I was born in Dayton, Ohio in 1975, where I lived across from a library and dreamed of becoming an author (except for those days when I was more in the mood to be a hairstylist or teacher). As a pre-teen, I had a passionate love for Madonna, Michael Jackson, and Duran Duran. My friends and I would often dress up as Material Girls and choreograph dance routines to our favorite songs (what I would give to see myself as a ten-year-old Mr. Roboto). Roller rinks were hot back then, and there was nothing like the freedom of skating in circles while signing the words to “I Would Die for You” by Prince.
When my parents divorced in 1987, my mother and I moved to a quiet suburb near Dayton, Ohio, where I promptly learned how to tease my bangs and peg the legs of my jeans. I spent my high school years in an extreme state of self-conscious agony, focusing on my friends (love my girlfriends!) and boys (oh, if only I could talk to my younger self). I became very serious about my studies once I entered college, and graduated from Wright State University in 1997 with a bachelor’s in English Education. It was about this time that I started to believe I might not be a total loser. My high school nickname, “Clipboard” (earned due to my obsessive-compulsive tendencies), helped me land a great job teaching English, Yearbook, Film & Literature, and Modern Literature at Springboro High School in Springboro, Ohio, where I taught some really great people for eight years. I was fortunate enough to marry my best friend. He makes me laugh every day (so important), and supports just about every crazy idea I come up with. Which is why, when we had our first child, I was able to quit teaching to stay home. And write.

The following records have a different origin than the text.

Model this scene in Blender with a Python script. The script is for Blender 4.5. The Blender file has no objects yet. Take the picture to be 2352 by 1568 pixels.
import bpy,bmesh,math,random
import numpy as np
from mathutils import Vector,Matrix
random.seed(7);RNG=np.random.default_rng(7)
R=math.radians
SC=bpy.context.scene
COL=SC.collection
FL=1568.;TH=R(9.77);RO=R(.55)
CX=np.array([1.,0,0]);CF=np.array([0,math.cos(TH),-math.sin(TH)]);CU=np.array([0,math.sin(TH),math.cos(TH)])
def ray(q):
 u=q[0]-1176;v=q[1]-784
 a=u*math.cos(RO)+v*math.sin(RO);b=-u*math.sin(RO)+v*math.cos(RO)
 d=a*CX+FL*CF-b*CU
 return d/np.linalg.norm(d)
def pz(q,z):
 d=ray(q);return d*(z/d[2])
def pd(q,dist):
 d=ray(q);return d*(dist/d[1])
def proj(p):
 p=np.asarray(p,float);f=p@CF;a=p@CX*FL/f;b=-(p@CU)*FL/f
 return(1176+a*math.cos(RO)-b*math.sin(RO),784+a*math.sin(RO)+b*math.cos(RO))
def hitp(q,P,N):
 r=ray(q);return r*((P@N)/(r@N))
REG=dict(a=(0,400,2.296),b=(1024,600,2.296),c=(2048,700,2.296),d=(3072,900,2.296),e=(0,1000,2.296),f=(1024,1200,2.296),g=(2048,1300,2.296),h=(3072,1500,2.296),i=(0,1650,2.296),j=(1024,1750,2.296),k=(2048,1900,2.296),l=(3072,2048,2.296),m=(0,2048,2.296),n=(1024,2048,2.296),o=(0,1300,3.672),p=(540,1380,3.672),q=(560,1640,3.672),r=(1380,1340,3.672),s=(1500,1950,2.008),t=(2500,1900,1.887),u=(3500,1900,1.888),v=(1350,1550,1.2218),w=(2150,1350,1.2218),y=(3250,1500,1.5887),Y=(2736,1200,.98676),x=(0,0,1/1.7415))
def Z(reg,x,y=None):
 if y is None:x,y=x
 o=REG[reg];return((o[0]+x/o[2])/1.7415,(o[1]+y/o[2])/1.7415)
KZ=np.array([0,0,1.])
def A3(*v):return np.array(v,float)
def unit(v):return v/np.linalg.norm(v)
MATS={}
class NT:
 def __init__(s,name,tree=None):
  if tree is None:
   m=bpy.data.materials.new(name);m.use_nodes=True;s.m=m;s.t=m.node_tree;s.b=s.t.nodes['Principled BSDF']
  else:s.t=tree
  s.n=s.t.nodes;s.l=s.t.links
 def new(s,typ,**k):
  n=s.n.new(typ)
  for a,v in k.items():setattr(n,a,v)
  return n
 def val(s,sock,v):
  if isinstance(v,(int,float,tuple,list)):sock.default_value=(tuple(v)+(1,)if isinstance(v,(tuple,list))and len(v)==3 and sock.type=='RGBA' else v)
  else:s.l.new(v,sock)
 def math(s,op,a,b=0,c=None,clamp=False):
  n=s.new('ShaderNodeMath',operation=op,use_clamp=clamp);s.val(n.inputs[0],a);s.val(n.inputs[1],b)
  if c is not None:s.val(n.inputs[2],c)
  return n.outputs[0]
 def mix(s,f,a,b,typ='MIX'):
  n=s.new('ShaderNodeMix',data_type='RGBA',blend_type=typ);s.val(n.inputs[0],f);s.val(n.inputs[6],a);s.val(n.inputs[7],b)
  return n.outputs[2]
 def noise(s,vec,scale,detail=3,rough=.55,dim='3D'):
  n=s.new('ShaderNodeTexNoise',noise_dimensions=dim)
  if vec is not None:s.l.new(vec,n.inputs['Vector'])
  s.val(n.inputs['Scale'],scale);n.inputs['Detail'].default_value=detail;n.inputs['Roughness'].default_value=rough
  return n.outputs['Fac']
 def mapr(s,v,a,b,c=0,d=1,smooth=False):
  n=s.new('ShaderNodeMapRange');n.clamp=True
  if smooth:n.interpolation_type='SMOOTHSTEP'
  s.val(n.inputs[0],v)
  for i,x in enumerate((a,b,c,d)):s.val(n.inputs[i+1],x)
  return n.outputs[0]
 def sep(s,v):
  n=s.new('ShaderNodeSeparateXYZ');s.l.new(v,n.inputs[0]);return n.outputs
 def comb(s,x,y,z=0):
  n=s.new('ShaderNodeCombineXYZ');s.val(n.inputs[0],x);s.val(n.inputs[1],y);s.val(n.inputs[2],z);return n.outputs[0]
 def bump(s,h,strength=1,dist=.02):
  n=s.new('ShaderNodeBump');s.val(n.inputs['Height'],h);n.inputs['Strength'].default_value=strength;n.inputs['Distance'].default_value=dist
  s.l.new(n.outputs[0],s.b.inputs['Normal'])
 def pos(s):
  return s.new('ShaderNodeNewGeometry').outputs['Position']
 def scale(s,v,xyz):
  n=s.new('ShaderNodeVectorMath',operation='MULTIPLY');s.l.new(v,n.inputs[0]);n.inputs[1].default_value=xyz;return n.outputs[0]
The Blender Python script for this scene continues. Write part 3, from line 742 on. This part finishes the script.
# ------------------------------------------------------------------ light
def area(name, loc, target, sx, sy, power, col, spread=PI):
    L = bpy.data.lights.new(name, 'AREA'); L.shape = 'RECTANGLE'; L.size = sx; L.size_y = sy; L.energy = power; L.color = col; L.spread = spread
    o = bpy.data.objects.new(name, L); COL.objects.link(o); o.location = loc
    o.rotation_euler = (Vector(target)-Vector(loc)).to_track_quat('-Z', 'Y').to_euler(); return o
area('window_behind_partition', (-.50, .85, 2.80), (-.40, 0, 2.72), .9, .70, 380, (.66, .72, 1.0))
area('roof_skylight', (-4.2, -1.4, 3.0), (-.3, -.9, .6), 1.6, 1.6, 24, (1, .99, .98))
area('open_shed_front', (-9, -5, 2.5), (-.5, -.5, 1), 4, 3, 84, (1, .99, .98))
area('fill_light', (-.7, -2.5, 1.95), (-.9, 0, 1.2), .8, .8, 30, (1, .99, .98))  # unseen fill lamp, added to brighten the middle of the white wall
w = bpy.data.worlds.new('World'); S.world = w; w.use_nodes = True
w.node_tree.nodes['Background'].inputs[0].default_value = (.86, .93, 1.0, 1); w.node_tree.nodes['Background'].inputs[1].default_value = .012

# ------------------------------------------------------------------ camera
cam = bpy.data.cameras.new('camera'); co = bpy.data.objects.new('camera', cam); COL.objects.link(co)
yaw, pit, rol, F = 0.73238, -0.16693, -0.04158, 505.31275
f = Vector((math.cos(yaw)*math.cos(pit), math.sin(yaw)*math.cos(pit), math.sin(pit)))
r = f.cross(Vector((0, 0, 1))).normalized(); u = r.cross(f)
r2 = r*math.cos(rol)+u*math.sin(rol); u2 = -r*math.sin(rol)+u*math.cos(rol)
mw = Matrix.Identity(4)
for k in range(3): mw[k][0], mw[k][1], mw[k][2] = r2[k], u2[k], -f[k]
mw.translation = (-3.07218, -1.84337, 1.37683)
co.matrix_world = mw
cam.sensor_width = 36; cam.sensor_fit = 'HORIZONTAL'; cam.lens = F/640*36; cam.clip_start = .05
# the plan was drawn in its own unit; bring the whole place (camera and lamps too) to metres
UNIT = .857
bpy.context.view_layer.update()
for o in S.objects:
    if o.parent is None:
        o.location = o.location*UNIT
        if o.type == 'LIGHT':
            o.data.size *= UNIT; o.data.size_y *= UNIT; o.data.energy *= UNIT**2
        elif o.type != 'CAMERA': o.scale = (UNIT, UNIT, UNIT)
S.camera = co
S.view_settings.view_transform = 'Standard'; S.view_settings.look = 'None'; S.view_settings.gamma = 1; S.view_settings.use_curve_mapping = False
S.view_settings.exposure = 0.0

Throughout all of my childhood, I was obsessed with books. They were like water and air to me, and I could not have survived without the escape each story brought me. I have always felt the pain of the characters, and would imagine that it was my responsibility to read them out of whatever terrible situation they had been written into.
When I started writing, these insistent voices started talking in my head, and I could not get them to stop or quiet down. Until I wrote their story. They’re still talking, thankfully, and I’ll keep writing as long as they’re there.
It took three novels, a second child, and piles of painful rejections before I landed myself a wonderful and talented agent, Alyssa Eisner Henkin with Trident Media Group. Then, I suffered through a year of revisions, once again facing all my self-doubt, which I tried to combat by eating about a ton of chocolate. Finally, in July of 2008, I accepted a two-book offer from Egmont USA. My debut novel, The Tension of Opposites, released on May 25, 2010. My second novel, One Moment, released on June 26, 2012.